「もう、だめかもしれない」と聞こえた夜に
更新日 : 2025年10月19日
深夜、静まり返った家の中。ふとリビングに出てみると、テーブルの椅子に、うなだれるように座っている我が子の姿があった。「どうしたの?」と声をかけると、ぽつり、ぽつりと、これまで溜め込んできたであろう弱音や不安が、堰を切ったように溢れ出してくる。そんな経験をされたことはありませんか。
「この前の模試、本当にひどかったんだ」「もう、間に合わないかもしれない」。そうした言葉を聞くと、親として、何か気の利いたアドバイスをしなければ、あるいは「弱音を吐いていないで頑張りなさい」と叱咤激励しなければ、と思ってしまうかもしれません。そのお気持ちは、痛いほどよく分かります。
私自身、まだ子育てというものを経験したことはありませんが、もし私が親という立場でその場にいたら、おそらく何のアドバイスも、激励もしないと思います。ただ、温かいお茶でも淹れて、隣に座って、「そうか、そうか」と、その言葉を最後までただ静かに聞くことに徹するでしょう。
なぜなら、子どもが本当に求めているのは、正しい答えや、背中を押す言葉ではないことが多いからです。彼らが一番欲しいのは、自分のこのどうしようもない不安や、情けない気持ちを、誰かにただ受け止めてもらうこと。
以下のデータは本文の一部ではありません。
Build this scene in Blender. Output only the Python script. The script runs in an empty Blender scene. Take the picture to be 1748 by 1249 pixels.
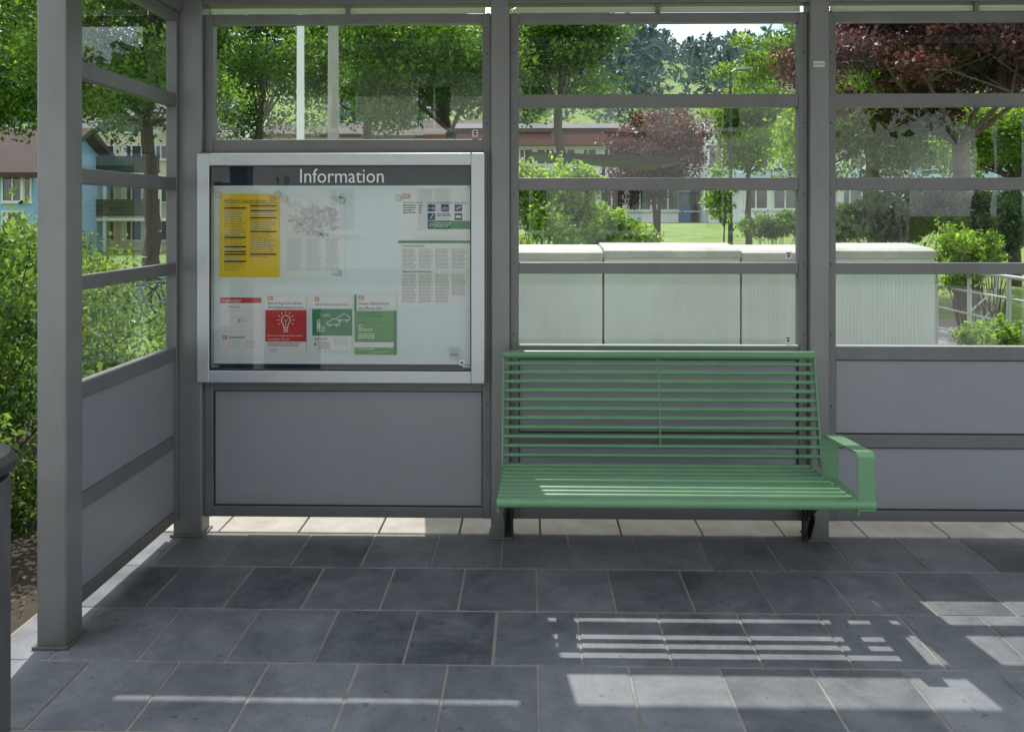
import bpy, math, random
import numpy as np
from mathutils import Vector, Matrix
random.seed(7)
S=bpy.context.scene
COL=S.collection
F=1470.0; D=4.2; H=1.563; TH=math.radians(1.2); HV=365.0
def ray(u,v):
    a=(u-874.0)/F
    return (-math.sin(TH)+a*math.cos(TH), math.cos(TH)+a*math.sin(TH), (HV-v)/F)
def PY(u,v,Y):
    r=ray(u,v); t=(Y+D)/r[1]
    return (t*r[0], H+t*r[2])
def XU(u,Y): return PY(u,365,Y)[0]
def ZV(v,Y,u=1000): return PY(u,v,Y)[1]

# ---------------- materials
MATS={}
def newmat(name):
    m=bpy.data.materials.new(name); m.use_nodes=True
    return m,m.node_tree.nodes,m.node_tree.links
def mat(name,col,rough=.6,metal=0.0,noise=0.0,scale=8.0,bump=0.0,bscale=60.0,spec=.5,col2=None,coat=0,grime=0):
    if name in MATS: return MATS[name]
    m,n,l=newmat(name); p=n['Principled BSDF']
    p.inputs['Roughness'].default_value=rough; p.inputs['Metallic'].default_value=metal
    p.inputs['Specular IOR Level'].default_value=spec
    if coat: p.inputs['Coat Weight'].default_value=coat
    p.inputs['Base Color'].default_value=(*col,1)
    tc=n.new('ShaderNodeTexCoord')
    if noise>0 or col2:
        t=n.new('ShaderNodeTexNoise'); t.inputs['Scale'].default_value=scale; t.inputs['Detail'].default_value=8
        t.inputs['Roughness'].default_value=.65
        l.new(tc.outputs['Object'],t.inputs['Vector'])
        r=n.new('ShaderNodeValToRGB'); r.color_ramp.elements[0].position=.3; r.color_ramp.elements[1].position=.7
        a=[c*(1-noise) for c in col]; b=[min(1,c*(1+noise)) for c in col] if not col2 else col2
        r.color_ramp.elements[0].color=(*a,1); r.color_ramp.elements[1].color=(*b,1)
        l.new(t.outputs['Fac'],r.inputs['Fac']); last=r.outputs['Color']
        if grime>0:
            mp=n.new('ShaderNodeMapping'); mp.inputs['Scale'].default_value=(14,14,1.1); l.new(tc.outputs['Object'],mp.inputs['Vector'])
            t2=n.new('ShaderNodeTexNoise'); t2.inputs['Scale'].default_value=1; t2.inputs['Detail'].default_value=5; l.new(mp.outputs[0],t2.inputs['Vector'])
            r2=n.new('ShaderNodeMapRange'); r2.inputs['From Min'].default_value=.5; r2.inputs['From Max'].default_value=.8; r2.inputs['To Max'].default_value=grime; l.new(t2.outputs['Fac'],r2.inputs['Value'])
            sx=n.new('ShaderNodeSeparateXYZ'); l.new(tc.outputs['Object'],sx.inputs[0])
            ad=n.new('ShaderNodeMath'); ad.operation='MULTIPLY_ADD'; ad.inputs[1].default_value=-.28; l.new(t.outputs['Fac'],ad.inputs[0]); l.new(sx.outputs['Z'],ad.inputs[2])
            r3=n.new('ShaderNodeMapRange'); r3.inputs['From Min'].default_value=-.13; r3.inputs['From Max'].default_value=.06; r3.inputs['To Min'].default_value=.75; r3.inputs['To Max'].default_value=0; l.new(ad.outputs[0],r3.inputs['Value'])
            mxx=n.new('ShaderNodeMath'); mxx.operation='MAXIMUM'; l.new(r2.outputs[0],mxx.inputs[0]); l.new(r3.outputs[0],mxx.inputs[1])
            mc=n.new('ShaderNodeMix'); mc.data_type='RGBA'; l.new(mxx.outputs[0],mc.inputs['Factor']); l.new(last,mc.inputs['A']); mc.inputs['B'].default_value=(col[0]*.5,col[1]*.48,col[2]*.42,1); last=mc.outputs['Result']
        l.new(last,p.inputs['Base Color'])
        mr=n.new('ShaderNodeMapRange'); mr.inputs['To Min'].default_value=max(.05,rough-.12); mr.inputs['To Max'].default_value=min(1,rough+.12)
        l.new(t.outputs['Fac'],mr.inputs['Value']); l.new(mr.outputs['Result'],p.inputs['Roughness'])
    if bump>0:
        t=n.new('ShaderNodeTexNoise'); t.inputs['Scale'].default_value=bscale; t.inputs['Detail'].default_value=6
        l.new(tc.outputs['Object'],t.inputs['Vector'])
        b=n.new('ShaderNodeBump'); b.inputs['Strength'].default_value=bump; b.inputs['Distance'].default_value=.01
        l.new(t.outputs['Fac'],b.inputs['Height']); l.new(b.outputs['Normal'],p.inputs['Normal'])
    MATS[name]=m; return m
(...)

評価も判断もされず「そうか、今そんなに辛いんだね」と共感してもらえる時間と空間。それだけなのではないか、と私は思うのです。
家庭という場所は、子どもにとって最後の「安全基地」であってほしい。社会や学校でどれだけ厳しい競争に晒されても、どんなに思うような結果が出なくても、「ここに戻ってくれば大丈夫だ」と思える場所。その絶対的な安心感が、子どもがもう一度外の世界で戦うための一番のエネルギー源になります。
アドバイスは、いつでもできます。でも子どもの心の奥底からの声を、ただ静かに受け止めてあげることはその瞬間にしかできません。家庭がお子さんにとって何よりも心安らぐ「安全基地」であり続けること。その大切さを自分が親になった時にそうした対応ができるよう、今からでも友人たちとそう接していけたらと思っています。